• Task description: Leave out the pictures, and write out exactly the lines from the beginning of the material to the line holding "col = sc.collection", that line included, and nothing else.

# START OF Data section

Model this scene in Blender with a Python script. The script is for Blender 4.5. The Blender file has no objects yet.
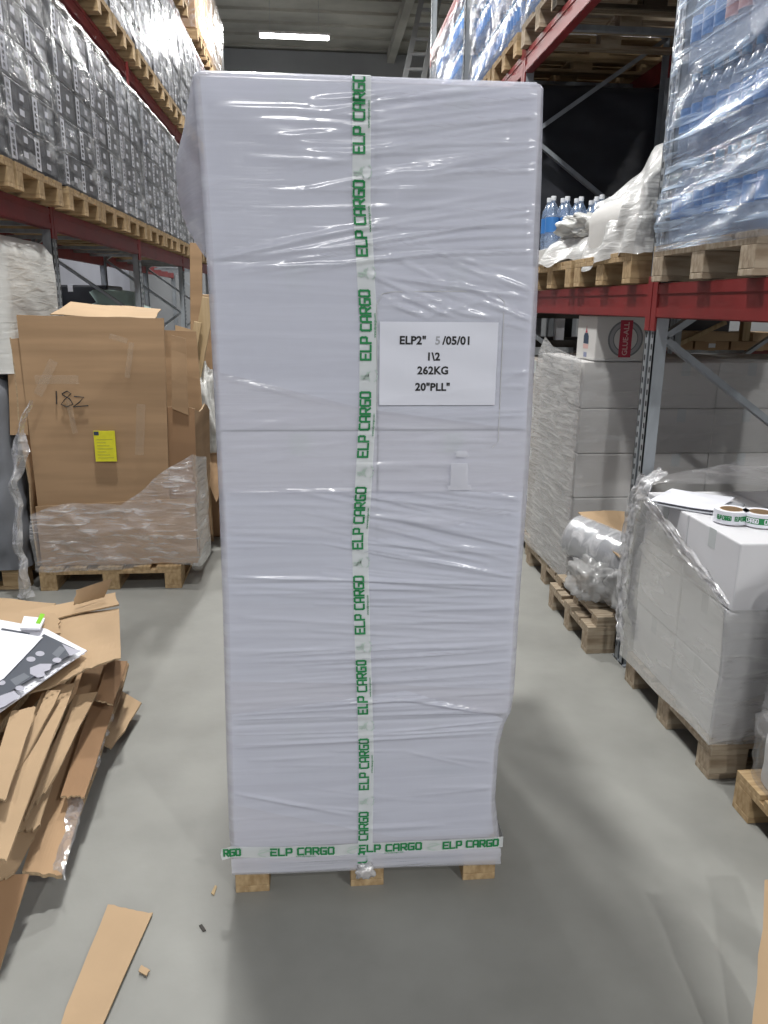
import bpy, bmesh, math, random
import numpy as np
from mathutils import Vector, Matrix, noise as mnoise
random.seed(7)
R = math.radians
sc = bpy.context.scene
col = sc.collection

# ---------------------------------------------------------------- camera
FPX, CAMH = 769.0, 1.70
PITCH, YAW, ROLL = R(15.1), R(5.17), R(0.6)
fw = Vector((math.sin(YAW)*math.cos(PITCH), math.cos(YAW)*math.cos(PITCH), -math.sin(PITCH)))
rt0 = Vector((math.cos(YAW), -math.sin(YAW), 0))
up0 = rt0.cross(fw)
rt = rt0*math.cos(ROLL) + up0*math.sin(ROLL)
up = up0*math.cos(ROLL) - rt0*math.sin(ROLL)
cam = bpy.data.objects.new('camera', bpy.data.cameras.new('camera'))
col.objects.link(cam)
cam.matrix_world = Matrix((
    (rt.x, up.x, -fw.x, 0), (rt.y, up.y, -fw.y, 0), (rt.z, up.z, -fw.z, CAMH), (0, 0, 0, 1)))
cam.data.sensor_fit = 'HORIZONTAL'
cam.data.sensor_width = 36
cam.data.lens = FPX/768*36
cam.data.clip_end = 200
sc.camera = cam
C0 = Vector((0, 0, CAMH))
def ray(px, py): return rt*((px-384)/FPX) - up*((py-512)/FPX) + fw
def on_z(px, py, z):
    d = ray(px, py); return C0 + d*((z-CAMH)/d.z)
def on_y(px, py, y):
    d = ray(px, py); return C0 + d*(y/d.y)
def on_x(px, py, x):
    d = ray(px, py); return C0 + d*(x/d.x)

# ---------------------------------------------------------------- light and exposure
sc.view_settings.view_transform = 'Standard'
sc.view_settings.look = 'None'
sc.view_settings.gamma = 1
sc.view_settings.use_curve_mapping = False
sc.view_settings.exposure = 0.0
try:
    sc.cycles.use_denoising = True
    sc.cycles.transparent_max_bounces = 24
    sc.cycles.max_bounces = 8
except Exception:
    pass
world = bpy.data.worlds.new('world'); sc.world = world
world.use_nodes = True
bg = world.node_tree.nodes['Background']
bg.inputs[0].default_value = (0.93, 0.96, 1.0, 1)
bg.inputs[1].default_value = 0.28
LAMPS = [  # x, y, z, watts, kind
    (-0.48, 3.25, 7.0, 345, 'bay'), (-0.60, 8.20, 7.0, 300, 'bay'), (-0.35, 13.1, 7.0, 330, 'bay'), (-0.33, 18.0, 7.0, 300, 'tube'),
    (4.4, -5.2, 7.0, 440, 'bay'), (-0.40, -6.5, 7.0, 500, 'bay'), (5.6, 6.0, 7.0, 220, 'bay'), (-4.2, 9.0, 7.0, 220, 'bay')]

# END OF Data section

• Task solution:
Model this scene in Blender with a Python script. The script is for Blender 4.5. The Blender file has no objects yet.
import bpy, bmesh, math, random
import numpy as np
from mathutils import Vector, Matrix, noise as mnoise
random.seed(7)
R = math.radians
sc = bpy.context.scene
col = sc.collection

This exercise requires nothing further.